The state's most populous county will consider curbing political protests that target residents' homes in unincorporated areas, according to a picketing ban proposal Republican Councilman Mark Crockett intends to introduce next week.

"Of course we embrace citizens' rights to protest in public places," Crockett said. "But targeting individual homes is another matter."

The prohibition would come as a political pounding for the Utah-based Primate Freedom Project, which has used the private properties of U. researchers as a platform for their grievances.

Salt Lake City banned home-picketing last summer. The county may follow suit with an ordinance that would preclude protests within 100 feet of a targeted residence.
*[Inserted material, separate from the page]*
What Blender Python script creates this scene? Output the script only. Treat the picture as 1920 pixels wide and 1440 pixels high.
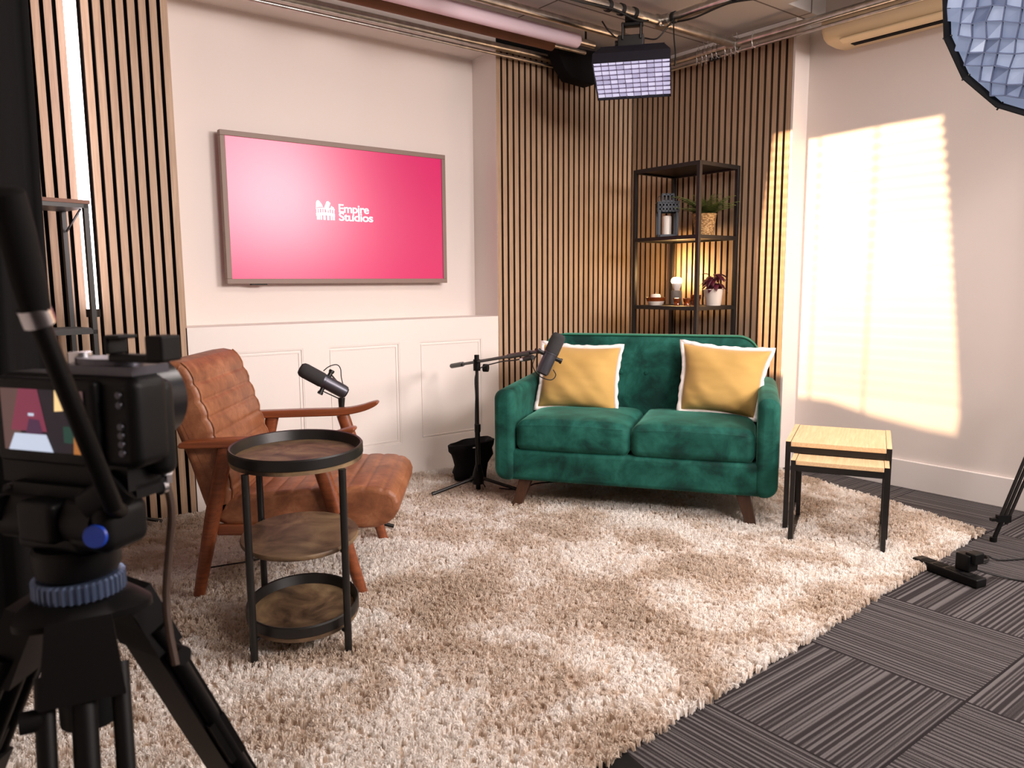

"We, as protesters, aren't the monsters here," Jeremy Beckham, founder of the Primate Freedom Project, insisted Friday. "What they are doing inside the lab is where the real violence is happening."

The proposed protest ban would trample free-speech rights, Beckham said, and potentially lead animal activists to less-peaceful means of spreading their message.

The U. of U. appealed to Salt Lake City for picketing restrictions last summer and won.

The school announced Friday that it would support similar limits in unincorporated county areas.

Spokeswoman Coralie Alder said demonstrators are welcome on campus, but not at staffers' homes.

"Everyone should be protected from harassment and intimidation in their homes and families," she said.

The County Council will discuss the picketing policy Tuesday. The text - cleared by the District Attorney's Office - is patterned after Salt Lake City's ordinance.

"The last thing we want to do is infringe on general protesting rights," Crockett said. "In the narrowest possible way, we would like to protect individuals from threatening behavior."

Primate Freedom Project officials are taking a dim view of the council's deliberations, while acknowledging that the ordinance probably will pass. But Beckham said it won't stop their campaign.

"[U. researchers] should be exposed for what they do."

On the agenda

The Salt Lake County Council will consider a picketing ban Tuesday during its 1 p.m. committee meeting at the Salt Lake County Government Center, 2001 S. State. The proposed ordinance, modeled after a similar Salt Lake City statute, would prohibit protesters from targeting a private residence in unincorporated areas.